The lack of copyright protections has enabled people to transfer their songs to their iPods and make compilations of their favorite music, but it also made possible mass piracy of music via the Internet.

Making personal copies of a movie or TV show on a commercial DVD has proven elusive for ...

... most consumers because of the encryption software built into the disc.

There are software programs for copying commercial DVDs, but analysts say they are complicated to use, often break the DVD’s copyright protection and the sites that distribute them are frequently shut down by legal threats.

Kaleidescape, which designs multiroom home entertainment systems, sells a server enabling people to copy and store DVDs then stream the movies across a home network. It was sued by the DVD Copy Control Assn., a consortium of movie studios, other content companies and consumer electronics companies that oversees the copy protection system used on DVDs.

Kaleidescape won the case in 2007. The DVD association is appealing.

That ruling cleared the way for RealDVD, says Eric Fox, a senior product manager at RealNetworks, a Seattle-based digital media company whose offerings include the subscription music service Rhapsody. RealDVD preserves the copyright protections on the DVD, Fox said, so the movies can’t be sent over the Internet.

“What people get worried about is shipping files,” Fox said. “That won’t work here.”

The DVD association and the Motion Picture Assn. of America declined to comment.

RealDVD, which will be available sometime this month for a 30-day free trial at RealDVD.com, was supposed to go on sale today but over the weekend the company decided to delay the launch.

Copying a DVD takes about 20 minutes, depending on the speed of a computer’s DVD drive. It works only on Windows XP or Vista operating systems and only with regular DVDs, not high-definition ones such as Blu-ray.

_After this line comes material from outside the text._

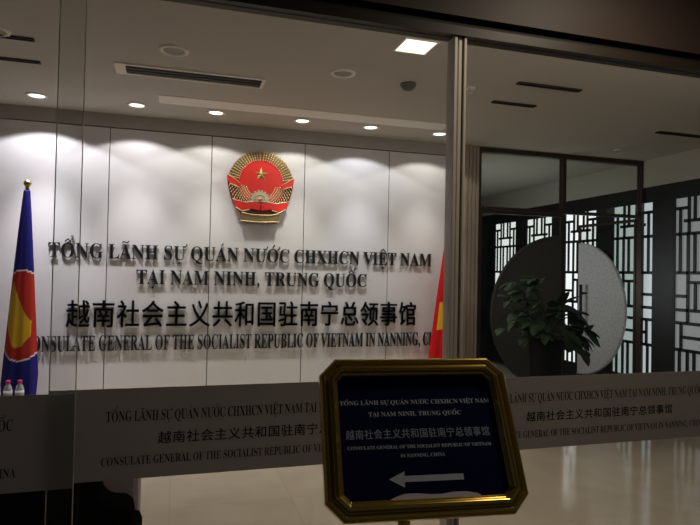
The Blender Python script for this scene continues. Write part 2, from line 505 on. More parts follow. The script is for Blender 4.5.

The movies cannot be transferred to portable devices such as iPods.

RealDVD could prompt a conversation about whether in the future, people who buy a movie once will be able to copy it and watch it on any screen they own, whether it is a cellphone, TV, computer or iPod, said James McQuivey, a media and technology analyst at Forrester Research.

“There is a logical need for this,” he said. “The question is whether the technology is far enough along where this makes a lot of sense.”